Preparation and study of n-Tridecane@Silica low-temperature Nano-Encapsulated phase change microcapsules

Abstract

Phase change cold storage technology and using nanoparticles to create superhydrophobic surfaces for frost suppression contribute to energy savings in cold chain transportation processes. A series of low-temperature nano-encapsulated phase change microcapsules with different core–shell ratios were prepared using in-situ polymerization method. The shell of the nano-capsules was silica derived from the hydrolysis of tetraethoxysilane (TEOS), while the core material was n-tridecane. The characterization results of Fourier transform infrared (FT-IR), X-ray diffraction (XRD), and Energy Dispersive Spectrometer (EDS) confirm the successful encapsulation of n-tridecane within the silica shell. The SEM image shows that the microcapsules are spherical and exhibit a nanometer-scale particle size. DSC testing shows that the phase change nano-capsules prepared with n-tridecane as the phase change material have two phase change peaks.

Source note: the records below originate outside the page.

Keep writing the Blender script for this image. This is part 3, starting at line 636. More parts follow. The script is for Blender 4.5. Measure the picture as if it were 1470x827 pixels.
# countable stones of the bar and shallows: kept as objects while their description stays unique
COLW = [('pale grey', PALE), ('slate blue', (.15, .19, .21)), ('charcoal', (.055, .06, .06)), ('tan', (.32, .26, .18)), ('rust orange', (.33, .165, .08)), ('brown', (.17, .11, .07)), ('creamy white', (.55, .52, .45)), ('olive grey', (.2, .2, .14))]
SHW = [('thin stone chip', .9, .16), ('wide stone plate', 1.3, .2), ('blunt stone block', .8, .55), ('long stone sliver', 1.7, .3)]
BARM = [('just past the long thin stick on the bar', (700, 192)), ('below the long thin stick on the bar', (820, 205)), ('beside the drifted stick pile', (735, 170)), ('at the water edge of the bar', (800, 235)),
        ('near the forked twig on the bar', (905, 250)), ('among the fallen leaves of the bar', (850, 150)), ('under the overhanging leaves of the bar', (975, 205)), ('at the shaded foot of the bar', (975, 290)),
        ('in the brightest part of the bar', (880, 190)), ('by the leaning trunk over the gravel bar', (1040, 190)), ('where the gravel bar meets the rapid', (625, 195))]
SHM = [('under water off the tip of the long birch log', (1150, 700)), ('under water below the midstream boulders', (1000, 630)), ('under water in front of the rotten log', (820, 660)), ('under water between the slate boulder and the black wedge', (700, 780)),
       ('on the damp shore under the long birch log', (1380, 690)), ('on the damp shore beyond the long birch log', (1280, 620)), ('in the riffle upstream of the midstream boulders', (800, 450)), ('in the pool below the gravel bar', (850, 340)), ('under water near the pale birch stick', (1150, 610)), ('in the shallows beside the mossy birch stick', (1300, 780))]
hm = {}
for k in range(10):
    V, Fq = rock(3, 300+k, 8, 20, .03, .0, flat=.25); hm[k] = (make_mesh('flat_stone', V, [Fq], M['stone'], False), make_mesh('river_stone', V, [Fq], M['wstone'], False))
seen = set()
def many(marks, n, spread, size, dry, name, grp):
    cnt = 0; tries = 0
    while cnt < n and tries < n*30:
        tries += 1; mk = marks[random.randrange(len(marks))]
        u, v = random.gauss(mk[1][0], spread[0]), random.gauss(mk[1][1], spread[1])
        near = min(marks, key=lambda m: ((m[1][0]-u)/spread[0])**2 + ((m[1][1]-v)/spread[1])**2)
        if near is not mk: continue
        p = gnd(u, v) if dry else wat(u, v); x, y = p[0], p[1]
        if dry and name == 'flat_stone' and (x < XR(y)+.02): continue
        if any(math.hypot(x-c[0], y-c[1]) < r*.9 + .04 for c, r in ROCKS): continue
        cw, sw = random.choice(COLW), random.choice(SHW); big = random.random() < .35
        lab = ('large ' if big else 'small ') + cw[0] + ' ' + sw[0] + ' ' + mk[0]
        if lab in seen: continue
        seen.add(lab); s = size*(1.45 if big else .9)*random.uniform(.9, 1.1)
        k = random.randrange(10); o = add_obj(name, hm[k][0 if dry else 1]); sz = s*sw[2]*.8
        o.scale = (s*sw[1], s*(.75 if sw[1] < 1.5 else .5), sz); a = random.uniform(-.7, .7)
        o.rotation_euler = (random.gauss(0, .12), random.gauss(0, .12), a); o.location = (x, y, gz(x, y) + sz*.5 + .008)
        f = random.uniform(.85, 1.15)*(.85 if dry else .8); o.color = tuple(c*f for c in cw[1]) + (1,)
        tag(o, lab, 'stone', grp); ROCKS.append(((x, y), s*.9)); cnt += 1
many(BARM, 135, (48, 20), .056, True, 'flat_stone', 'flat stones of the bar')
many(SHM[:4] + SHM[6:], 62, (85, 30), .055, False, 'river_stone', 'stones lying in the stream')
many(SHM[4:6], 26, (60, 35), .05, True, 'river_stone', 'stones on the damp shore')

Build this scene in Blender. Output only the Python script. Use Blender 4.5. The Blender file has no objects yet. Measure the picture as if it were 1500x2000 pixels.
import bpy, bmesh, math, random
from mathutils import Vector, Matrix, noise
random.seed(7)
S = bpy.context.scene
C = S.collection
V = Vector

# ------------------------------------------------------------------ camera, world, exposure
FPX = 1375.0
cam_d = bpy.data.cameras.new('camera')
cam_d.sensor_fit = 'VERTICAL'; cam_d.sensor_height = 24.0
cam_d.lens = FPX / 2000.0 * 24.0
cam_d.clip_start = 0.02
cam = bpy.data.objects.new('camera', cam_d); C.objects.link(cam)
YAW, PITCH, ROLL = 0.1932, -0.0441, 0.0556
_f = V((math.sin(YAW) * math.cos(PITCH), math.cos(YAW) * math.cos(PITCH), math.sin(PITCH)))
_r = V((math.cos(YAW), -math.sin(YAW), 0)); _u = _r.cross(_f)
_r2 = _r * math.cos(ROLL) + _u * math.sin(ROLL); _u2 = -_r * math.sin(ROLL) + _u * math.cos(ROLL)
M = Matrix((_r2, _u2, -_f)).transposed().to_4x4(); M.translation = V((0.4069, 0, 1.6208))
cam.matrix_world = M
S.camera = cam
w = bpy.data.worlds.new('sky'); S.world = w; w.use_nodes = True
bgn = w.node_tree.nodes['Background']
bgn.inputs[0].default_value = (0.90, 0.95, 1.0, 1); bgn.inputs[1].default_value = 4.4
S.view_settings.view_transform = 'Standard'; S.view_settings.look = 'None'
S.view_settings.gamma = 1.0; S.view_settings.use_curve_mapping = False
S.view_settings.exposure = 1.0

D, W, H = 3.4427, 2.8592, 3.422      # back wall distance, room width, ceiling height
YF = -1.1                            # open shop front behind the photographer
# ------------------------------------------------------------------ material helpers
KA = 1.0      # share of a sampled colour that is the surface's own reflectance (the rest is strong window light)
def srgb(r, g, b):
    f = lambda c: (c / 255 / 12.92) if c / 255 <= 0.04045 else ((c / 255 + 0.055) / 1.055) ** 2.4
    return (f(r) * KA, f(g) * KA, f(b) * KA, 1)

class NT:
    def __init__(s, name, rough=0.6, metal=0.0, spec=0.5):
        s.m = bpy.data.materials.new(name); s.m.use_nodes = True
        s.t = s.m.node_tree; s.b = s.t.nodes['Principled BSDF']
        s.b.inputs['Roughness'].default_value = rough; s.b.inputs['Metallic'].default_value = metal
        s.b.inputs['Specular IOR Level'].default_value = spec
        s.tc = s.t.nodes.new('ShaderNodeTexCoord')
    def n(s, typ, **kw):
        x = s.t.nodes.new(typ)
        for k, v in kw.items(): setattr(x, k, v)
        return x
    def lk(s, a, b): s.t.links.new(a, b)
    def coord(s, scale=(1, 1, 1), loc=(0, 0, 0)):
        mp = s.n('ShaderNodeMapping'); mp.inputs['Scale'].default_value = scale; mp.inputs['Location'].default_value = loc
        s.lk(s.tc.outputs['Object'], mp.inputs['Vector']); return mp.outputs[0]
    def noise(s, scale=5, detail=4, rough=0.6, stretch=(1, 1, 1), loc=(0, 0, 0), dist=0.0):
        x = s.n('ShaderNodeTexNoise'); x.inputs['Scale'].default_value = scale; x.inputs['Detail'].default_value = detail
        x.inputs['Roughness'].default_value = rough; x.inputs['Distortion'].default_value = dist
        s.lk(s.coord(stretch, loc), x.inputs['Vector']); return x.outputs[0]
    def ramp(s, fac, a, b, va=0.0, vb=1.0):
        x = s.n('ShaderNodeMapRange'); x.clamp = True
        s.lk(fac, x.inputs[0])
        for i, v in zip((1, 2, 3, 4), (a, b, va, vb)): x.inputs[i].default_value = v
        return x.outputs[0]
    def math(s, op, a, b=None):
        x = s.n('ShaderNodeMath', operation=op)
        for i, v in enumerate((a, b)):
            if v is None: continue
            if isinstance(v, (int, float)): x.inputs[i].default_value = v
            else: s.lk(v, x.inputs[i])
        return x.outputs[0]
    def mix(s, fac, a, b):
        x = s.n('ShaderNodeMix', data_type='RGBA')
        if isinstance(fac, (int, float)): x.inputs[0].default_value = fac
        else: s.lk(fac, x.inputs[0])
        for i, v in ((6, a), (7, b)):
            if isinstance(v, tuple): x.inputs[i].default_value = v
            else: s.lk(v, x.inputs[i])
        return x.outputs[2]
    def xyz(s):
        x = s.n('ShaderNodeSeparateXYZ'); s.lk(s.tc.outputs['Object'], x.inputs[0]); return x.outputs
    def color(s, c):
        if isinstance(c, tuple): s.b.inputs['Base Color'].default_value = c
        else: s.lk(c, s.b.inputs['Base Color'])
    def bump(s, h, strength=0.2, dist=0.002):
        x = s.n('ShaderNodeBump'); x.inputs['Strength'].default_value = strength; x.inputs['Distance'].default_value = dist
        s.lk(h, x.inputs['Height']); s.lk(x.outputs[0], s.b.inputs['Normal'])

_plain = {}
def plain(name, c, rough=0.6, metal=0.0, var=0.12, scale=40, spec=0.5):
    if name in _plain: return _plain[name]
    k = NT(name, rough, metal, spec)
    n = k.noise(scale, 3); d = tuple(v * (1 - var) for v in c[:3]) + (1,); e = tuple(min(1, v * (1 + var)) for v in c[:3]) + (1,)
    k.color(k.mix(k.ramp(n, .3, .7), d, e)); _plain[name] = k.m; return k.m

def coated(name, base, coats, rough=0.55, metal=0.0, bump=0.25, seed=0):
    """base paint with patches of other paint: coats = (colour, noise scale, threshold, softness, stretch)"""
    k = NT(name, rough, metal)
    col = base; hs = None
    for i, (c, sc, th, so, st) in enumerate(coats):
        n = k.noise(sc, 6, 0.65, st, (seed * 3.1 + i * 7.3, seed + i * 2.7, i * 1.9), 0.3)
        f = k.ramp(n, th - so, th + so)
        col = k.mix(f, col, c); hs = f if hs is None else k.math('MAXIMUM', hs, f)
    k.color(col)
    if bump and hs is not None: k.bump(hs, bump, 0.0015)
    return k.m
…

When the core–shell ratio is 1:1, the latent heat of melting and freezing reaches 124.46 J·g⁻¹, with an encapsulation efficiency of 69.79 %. TGA results demonstrate enhanced stability of phase change materials due to silica encapsulation. After 500 phase change cycles, the latent heat of the nano-capsules exhibits negligible changes, demonstrating robust thermal reliability. Low-temperature nano-encapsulated phase change microcapsules show promising potential in surface applications for cold chain logistics buildings, energy storage, and the preparation of superhydrophobic surfaces.